The social organizations that built Seattle’s snow sport culture have a new form today.

By Allison Williams November 29, 2023 Published in the Winter 2023 issue of Seattle Met

Sahalie Ski Club lodge, 1931.

Both skiing’s favorite catch phrase and its biggest myth: There are no friends on powder days. In truth, community is—and always has been—both the why and how of snow sports. And long before we were split into skiers and snowboarders, Stevens devotees and Crystal enthusiasts, a different kind of affiliation shaped alpine culture in the Northwest: ski clubs. 

“Norwegian immigrants brought their passion for ski jumping with them,” says John Lundin, ski historian and author of a book on local ski history, and Western Washington had a lot of Scandinavian transplants. One club erected a jump in Cle Elum in 1921, another at Snoqualmie Pass. The organizations served as a salute to the old country—and provided rollicking fun during long winters.

Sahalie Ski Club purchased 80 acres near today’s Alpental ski area in 1931, and today some families can trace their membership back generations. “We’re a tight-knit club,” says onetime club president Dave Galvin. “In some ways it’s a time warp when you go up to our lodge.” The organization runs a rope tow and a 14,500-square-foot lodge on their property, where members do everything from wash dishes to operate the tow machinery. At Stevens Pass, Bremerton Ski Cruisers and Everett Ski Club built cabins they still use.

Other factors fed the growing craze; the railways that drove Washington’s crucial timber industry boosted the sport and helped with land and transport, says Lundin. Federal New Deal programs constructed roads and buildings like Oregon’s Timberline Lodge in the 1930s, and the Seattle Post-Intelligencer newspaper sponsored a ski race on Rainier. The first ski area at Snoqualmie Pass was operated by the Seattle Parks Department.

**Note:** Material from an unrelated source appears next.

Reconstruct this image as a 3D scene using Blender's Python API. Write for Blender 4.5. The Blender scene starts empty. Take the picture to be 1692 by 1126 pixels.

A 1932 Cle Elum Ski Club tournament.

But it was the clubs that brought the skiers, especially when a similar, more commercial form of organization emerged: independent ski schools. Starting in the 1940s, Snoqualmie Summit owner Webb Moffett welcomed the small businesses to his mountain, counting on them to recruit lift ticket buyers. Today most ski areas allow only in-house instructors on their mountains, though Summit at Snoqualmie still welcomes the groups. 

Francine Long, who operated Clancy’s Ski School at Stevens for 35 years, bemoans the loss of a close community of students, graduates, and instructors. They fostered “the camaraderie and the passion that goes with the sport,” she says, and were more affordable than what corporate-owned schools now provide.

Today clubs like Sahalie are an exception. Modern incarnations tend not to have physical lodges and are organized by more than geography—plus they’re a lot larger. Ski the Northwest, a Facebook group 20,000 members strong, shares insider guides to local mountains. Sisters in Action Sports and SheJumps promote women skiers; Edge Outdoors brings people of color into the sport and offers scholarships. 

“Basically, skiing started in ski clubs,” says Lundin. The details may have changed, but the social element is still strong. That’s why despite the old saying we do take friends to our secret stashes on powder days.